Grâce à cela, son mari a décidé de rendre visite à la femme hutu de son père tutsi. Les fortes pluies les ont empêchés de retourner dans leur communauté et ils sont donc restés chez elle. Là, elle et sa famille leur ont donné à manger et un abri pour la nuit. Il entretient maintenant de bonnes relations avec la femme de son père et la communauté alentour et a tiré un trait sur la haine qu’il éprouvait auparavant.
  

Un engagement en faveur d’un avenir en paix

« Nous prenons l’avenir de nos enfants très au sérieux », affirme Etienne Niyongabo, Responsable de l’éducation au sein d’UNICEF Burundi. « Leur avenir passe inévitablement par la consolidation de la paix et l’instauration d’un environnement sûr, indispensable à leur croissance. »

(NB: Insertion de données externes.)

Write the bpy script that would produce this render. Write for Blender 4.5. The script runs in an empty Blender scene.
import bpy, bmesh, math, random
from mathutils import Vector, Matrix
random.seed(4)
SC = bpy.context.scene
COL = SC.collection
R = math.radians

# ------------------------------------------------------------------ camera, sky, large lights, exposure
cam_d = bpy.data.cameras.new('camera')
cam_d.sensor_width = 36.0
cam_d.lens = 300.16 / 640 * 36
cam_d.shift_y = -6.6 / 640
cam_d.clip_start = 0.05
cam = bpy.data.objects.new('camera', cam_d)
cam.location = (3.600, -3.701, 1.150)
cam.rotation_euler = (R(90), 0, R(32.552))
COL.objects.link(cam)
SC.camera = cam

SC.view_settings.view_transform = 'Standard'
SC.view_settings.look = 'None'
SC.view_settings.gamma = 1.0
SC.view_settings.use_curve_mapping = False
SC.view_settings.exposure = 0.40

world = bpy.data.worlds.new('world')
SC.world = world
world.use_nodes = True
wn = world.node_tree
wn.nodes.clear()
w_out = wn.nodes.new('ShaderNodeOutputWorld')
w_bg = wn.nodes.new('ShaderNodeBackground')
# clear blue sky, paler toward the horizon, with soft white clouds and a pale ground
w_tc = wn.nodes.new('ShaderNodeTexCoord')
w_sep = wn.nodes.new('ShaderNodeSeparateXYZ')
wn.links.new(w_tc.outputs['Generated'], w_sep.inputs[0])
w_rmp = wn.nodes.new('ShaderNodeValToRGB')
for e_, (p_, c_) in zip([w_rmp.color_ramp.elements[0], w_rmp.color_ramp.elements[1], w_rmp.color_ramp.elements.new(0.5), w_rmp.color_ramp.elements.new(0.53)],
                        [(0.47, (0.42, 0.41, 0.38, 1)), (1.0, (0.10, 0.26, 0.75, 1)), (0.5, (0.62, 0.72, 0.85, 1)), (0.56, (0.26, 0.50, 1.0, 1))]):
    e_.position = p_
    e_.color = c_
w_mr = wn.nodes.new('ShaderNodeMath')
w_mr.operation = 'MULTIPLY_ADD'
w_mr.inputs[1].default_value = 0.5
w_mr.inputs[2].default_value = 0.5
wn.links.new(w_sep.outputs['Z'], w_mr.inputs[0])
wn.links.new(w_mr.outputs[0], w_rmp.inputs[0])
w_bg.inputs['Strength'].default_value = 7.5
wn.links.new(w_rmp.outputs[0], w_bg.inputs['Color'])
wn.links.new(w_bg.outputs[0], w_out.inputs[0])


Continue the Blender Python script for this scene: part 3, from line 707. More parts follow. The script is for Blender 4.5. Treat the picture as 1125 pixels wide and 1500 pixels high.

Même si le processus de paix au Burundi a avancé à grands pas, la crise sociopolitique actuelle a replongé le pays dans l’instabilité et plus de 108 000 déplacés internes et 300 000 réfugiés (dont 54,6 % d’enfants) ont quitté leur maison en quête de sécurité. Il est donc d’autant plus important de s’assurer que les jeunes grandissent avec les valeurs d’Ubuntu. Et à en juger par l’expérience de Papille, nous savons que c’est possible.

« Maintenant, je peux aller travailler dans les champs de ma ville natale sans avoir peur du passé. Je peux même demander de l’eau aux gens. Si un jour, la récolte est trop grande, je peux la laisser à la maison et revenir un autre jour, mes voisins la garderont pour moi. Nous avons de bonnes relations. C’est ça, la cohésion. Avant, c’était tout simplement impensable », raconte Papille avec fierté.

L’UNICEF a pu forger un partenariat avec le Centre Ubuntu grâce au soutien du Fonds des Nations Unies pour la consolidation de la paix (PBF), qui finance des initiatives en faveur de la paix dans les pays qui sortent d’un conflit.